▶ **YOUR TASK**: Please, without the pictures, retype exactly the lines from the start of the material through the line that holds "const LAMP = 8.2;".

BEGIN

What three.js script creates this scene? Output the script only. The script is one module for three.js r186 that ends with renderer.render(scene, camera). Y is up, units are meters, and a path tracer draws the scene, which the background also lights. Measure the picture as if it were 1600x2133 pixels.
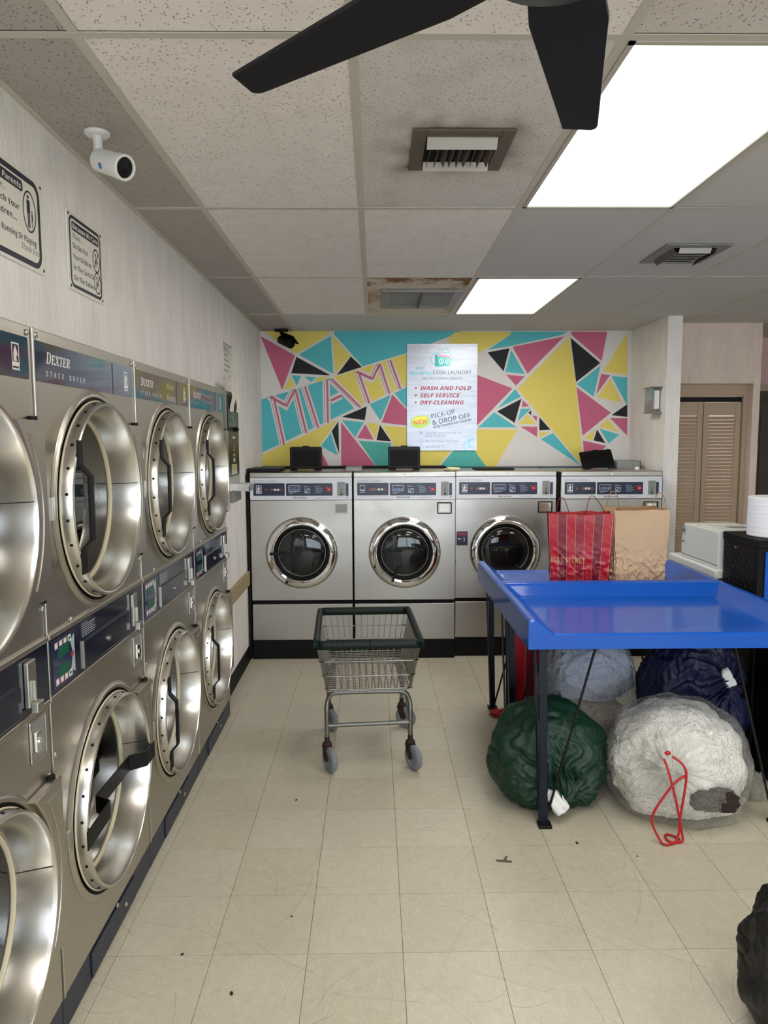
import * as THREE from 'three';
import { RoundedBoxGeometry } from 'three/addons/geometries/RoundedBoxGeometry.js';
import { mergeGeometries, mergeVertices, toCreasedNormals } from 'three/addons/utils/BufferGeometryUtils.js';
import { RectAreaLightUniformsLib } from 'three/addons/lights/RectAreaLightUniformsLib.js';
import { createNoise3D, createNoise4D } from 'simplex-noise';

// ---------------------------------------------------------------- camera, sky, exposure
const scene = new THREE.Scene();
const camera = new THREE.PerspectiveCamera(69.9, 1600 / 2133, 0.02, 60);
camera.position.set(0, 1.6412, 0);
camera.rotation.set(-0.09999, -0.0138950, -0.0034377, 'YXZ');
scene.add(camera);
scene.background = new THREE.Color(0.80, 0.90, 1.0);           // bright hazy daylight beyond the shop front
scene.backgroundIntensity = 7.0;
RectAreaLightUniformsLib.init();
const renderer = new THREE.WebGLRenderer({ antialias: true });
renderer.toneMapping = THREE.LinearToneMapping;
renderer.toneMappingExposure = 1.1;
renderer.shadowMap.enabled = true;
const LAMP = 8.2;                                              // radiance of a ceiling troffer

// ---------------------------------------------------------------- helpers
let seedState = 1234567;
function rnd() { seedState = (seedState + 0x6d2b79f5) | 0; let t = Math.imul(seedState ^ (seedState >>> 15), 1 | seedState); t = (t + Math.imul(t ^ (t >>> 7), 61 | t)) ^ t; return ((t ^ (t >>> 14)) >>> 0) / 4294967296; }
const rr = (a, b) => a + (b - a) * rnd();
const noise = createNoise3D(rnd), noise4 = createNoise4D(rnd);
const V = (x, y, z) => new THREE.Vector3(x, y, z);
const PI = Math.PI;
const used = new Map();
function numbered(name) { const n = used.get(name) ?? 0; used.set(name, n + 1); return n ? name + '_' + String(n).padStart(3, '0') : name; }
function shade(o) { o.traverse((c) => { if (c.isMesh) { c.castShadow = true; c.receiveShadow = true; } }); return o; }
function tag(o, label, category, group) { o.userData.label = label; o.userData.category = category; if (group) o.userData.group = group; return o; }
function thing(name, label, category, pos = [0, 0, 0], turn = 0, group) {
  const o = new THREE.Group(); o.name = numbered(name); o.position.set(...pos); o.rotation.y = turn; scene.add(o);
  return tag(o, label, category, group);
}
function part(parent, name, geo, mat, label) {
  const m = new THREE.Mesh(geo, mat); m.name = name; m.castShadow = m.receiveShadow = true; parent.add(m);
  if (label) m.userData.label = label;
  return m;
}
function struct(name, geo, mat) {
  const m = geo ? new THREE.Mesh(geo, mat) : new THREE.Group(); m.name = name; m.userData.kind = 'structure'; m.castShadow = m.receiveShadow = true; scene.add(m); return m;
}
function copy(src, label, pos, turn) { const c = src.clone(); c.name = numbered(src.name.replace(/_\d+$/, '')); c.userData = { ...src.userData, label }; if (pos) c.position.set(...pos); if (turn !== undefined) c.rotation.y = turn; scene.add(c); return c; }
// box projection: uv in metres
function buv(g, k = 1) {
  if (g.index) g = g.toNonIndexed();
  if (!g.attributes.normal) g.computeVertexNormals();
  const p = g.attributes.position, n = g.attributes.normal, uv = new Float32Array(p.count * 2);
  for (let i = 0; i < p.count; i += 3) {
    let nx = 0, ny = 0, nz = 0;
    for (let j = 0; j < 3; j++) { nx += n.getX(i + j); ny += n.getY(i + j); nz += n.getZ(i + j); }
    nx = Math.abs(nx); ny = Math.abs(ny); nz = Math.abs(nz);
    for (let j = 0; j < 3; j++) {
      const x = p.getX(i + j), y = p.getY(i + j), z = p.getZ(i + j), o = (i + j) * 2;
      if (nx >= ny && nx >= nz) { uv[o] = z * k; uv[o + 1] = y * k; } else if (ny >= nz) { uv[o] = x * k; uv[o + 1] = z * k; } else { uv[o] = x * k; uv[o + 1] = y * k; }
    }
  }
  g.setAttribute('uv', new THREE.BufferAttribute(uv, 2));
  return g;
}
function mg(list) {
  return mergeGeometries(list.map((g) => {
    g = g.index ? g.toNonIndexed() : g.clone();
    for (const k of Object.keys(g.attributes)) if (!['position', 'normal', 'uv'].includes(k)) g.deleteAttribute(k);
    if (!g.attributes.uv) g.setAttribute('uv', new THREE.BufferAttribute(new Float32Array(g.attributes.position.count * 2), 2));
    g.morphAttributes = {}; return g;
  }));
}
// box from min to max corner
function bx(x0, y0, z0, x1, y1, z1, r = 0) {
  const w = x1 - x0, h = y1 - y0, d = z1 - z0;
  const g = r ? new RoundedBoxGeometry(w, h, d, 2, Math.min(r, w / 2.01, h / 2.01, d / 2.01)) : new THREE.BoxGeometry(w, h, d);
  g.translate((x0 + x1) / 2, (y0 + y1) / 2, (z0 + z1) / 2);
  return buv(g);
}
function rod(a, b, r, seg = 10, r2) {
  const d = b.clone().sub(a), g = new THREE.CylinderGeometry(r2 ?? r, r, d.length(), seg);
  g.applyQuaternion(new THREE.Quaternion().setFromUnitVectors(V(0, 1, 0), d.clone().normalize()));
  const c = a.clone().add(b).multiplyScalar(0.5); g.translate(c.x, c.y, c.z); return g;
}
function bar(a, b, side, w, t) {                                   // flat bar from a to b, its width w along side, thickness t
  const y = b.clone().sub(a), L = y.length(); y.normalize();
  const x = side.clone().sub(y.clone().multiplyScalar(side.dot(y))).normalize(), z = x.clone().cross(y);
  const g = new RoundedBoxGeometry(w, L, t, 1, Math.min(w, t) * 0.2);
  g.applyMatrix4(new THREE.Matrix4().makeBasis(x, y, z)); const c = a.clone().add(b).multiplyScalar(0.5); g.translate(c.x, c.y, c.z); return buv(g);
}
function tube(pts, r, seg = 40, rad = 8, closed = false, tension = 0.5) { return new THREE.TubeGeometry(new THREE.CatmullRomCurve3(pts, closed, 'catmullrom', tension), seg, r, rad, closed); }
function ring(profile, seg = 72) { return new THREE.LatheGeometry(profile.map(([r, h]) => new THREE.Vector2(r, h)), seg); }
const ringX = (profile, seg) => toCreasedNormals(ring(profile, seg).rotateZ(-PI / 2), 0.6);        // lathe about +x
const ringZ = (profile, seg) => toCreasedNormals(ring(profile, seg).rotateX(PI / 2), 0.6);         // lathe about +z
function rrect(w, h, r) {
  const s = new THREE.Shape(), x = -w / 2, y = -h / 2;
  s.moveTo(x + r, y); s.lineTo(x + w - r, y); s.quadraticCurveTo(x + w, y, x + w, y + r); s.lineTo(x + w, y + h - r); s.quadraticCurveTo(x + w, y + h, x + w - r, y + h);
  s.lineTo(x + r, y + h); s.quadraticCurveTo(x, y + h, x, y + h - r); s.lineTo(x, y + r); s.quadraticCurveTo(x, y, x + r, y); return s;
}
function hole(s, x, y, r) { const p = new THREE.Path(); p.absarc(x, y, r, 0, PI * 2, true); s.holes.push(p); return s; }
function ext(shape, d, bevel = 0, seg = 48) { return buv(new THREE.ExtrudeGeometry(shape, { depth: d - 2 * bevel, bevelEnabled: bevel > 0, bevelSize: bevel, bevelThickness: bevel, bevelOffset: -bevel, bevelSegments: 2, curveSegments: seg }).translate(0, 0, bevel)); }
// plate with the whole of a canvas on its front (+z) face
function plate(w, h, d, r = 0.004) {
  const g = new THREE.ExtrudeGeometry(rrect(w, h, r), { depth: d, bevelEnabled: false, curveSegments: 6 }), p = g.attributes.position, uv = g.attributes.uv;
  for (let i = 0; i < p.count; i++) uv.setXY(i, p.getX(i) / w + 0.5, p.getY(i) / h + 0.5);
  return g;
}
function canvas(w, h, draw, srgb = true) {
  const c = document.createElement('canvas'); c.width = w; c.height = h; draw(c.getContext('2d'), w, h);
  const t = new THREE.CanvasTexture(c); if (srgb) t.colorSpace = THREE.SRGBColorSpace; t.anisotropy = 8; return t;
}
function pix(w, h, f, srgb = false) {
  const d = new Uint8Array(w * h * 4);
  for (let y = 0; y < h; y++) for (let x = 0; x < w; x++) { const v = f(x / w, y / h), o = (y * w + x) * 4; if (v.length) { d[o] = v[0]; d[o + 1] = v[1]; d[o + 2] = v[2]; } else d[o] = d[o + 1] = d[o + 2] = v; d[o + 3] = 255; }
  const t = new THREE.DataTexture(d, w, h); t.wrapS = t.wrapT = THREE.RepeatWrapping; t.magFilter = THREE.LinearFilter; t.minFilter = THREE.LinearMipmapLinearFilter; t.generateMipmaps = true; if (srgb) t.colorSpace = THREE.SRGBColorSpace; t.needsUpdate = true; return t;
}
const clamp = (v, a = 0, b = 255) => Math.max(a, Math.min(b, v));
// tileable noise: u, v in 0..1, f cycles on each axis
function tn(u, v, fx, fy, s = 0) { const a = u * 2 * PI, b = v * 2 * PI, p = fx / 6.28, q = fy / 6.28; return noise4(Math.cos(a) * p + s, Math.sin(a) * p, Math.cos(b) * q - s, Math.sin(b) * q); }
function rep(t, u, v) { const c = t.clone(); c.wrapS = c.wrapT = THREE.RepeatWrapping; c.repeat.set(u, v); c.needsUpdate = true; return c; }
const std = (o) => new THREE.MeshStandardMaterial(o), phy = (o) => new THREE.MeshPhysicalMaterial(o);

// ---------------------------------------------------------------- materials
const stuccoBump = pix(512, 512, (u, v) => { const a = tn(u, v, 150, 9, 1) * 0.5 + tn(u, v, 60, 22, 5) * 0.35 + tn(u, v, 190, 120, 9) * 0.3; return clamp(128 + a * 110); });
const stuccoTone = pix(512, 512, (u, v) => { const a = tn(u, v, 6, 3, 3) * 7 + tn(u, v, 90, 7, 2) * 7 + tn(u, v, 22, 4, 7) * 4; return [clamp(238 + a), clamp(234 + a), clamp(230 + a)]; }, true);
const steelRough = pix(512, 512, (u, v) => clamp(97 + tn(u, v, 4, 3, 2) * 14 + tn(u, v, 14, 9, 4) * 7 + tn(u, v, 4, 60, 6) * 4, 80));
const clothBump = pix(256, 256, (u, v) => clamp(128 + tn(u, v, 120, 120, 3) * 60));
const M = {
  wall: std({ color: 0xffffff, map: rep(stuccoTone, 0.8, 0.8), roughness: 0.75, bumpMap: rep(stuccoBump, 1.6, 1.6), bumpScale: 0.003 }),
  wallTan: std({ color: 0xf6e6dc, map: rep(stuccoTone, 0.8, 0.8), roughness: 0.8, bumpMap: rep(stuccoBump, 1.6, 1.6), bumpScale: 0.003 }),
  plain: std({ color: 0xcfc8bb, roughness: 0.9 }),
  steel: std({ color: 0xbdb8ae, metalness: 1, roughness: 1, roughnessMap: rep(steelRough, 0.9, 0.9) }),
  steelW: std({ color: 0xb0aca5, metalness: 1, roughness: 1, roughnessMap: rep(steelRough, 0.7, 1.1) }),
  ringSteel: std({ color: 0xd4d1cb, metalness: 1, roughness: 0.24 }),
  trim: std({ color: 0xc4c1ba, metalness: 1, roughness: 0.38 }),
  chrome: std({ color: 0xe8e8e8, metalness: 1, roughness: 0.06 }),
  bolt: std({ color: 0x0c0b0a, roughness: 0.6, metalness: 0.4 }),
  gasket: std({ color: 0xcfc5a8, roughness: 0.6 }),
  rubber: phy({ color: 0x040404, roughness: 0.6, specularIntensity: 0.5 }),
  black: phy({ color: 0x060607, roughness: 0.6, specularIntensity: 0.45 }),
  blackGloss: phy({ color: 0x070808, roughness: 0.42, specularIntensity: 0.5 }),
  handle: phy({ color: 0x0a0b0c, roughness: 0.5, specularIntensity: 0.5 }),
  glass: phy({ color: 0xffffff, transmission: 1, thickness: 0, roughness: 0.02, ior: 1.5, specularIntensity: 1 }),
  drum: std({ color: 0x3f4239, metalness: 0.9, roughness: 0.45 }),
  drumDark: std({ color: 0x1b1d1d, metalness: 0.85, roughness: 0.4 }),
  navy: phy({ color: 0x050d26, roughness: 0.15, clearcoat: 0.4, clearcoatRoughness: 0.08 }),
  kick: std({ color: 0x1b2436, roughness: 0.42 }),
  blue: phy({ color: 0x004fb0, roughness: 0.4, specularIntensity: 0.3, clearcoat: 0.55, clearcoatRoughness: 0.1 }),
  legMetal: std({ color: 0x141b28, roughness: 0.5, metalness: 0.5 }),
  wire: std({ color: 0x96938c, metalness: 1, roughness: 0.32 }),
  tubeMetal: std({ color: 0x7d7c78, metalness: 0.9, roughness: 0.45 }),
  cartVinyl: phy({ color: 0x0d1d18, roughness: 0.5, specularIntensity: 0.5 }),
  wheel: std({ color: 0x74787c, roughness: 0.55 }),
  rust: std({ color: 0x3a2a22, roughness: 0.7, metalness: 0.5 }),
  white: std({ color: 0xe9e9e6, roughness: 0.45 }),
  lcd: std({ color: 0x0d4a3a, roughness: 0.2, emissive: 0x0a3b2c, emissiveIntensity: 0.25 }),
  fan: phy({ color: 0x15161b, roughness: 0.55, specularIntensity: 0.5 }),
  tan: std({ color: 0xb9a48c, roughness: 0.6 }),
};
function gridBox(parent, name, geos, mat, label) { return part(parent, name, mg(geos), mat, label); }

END

▶ **COMPLETE RESPONSE**:
What three.js script creates this scene? Output the script only. The script is one module for three.js r186 that ends with renderer.render(scene, camera). Y is up, units are meters, and a path tracer draws the scene, which the background also lights. Measure the picture as if it were 1600x2133 pixels.
import * as THREE from 'three';
import { RoundedBoxGeometry } from 'three/addons/geometries/RoundedBoxGeometry.js';
import { mergeGeometries, mergeVertices, toCreasedNormals } from 'three/addons/utils/BufferGeometryUtils.js';
import { RectAreaLightUniformsLib } from 'three/addons/lights/RectAreaLightUniformsLib.js';
import { createNoise3D, createNoise4D } from 'simplex-noise';

// ---------------------------------------------------------------- camera, sky, exposure
const scene = new THREE.Scene();
const camera = new THREE.PerspectiveCamera(69.9, 1600 / 2133, 0.02, 60);
camera.position.set(0, 1.6412, 0);
camera.rotation.set(-0.09999, -0.0138950, -0.0034377, 'YXZ');
scene.add(camera);
scene.background = new THREE.Color(0.80, 0.90, 1.0);           // bright hazy daylight beyond the shop front
scene.backgroundIntensity = 7.0;
RectAreaLightUniformsLib.init();
const renderer = new THREE.WebGLRenderer({ antialias: true });
renderer.toneMapping = THREE.LinearToneMapping;
renderer.toneMappingExposure = 1.1;
renderer.shadowMap.enabled = true;
const LAMP = 8.2;                                              // radiance of a ceiling troffer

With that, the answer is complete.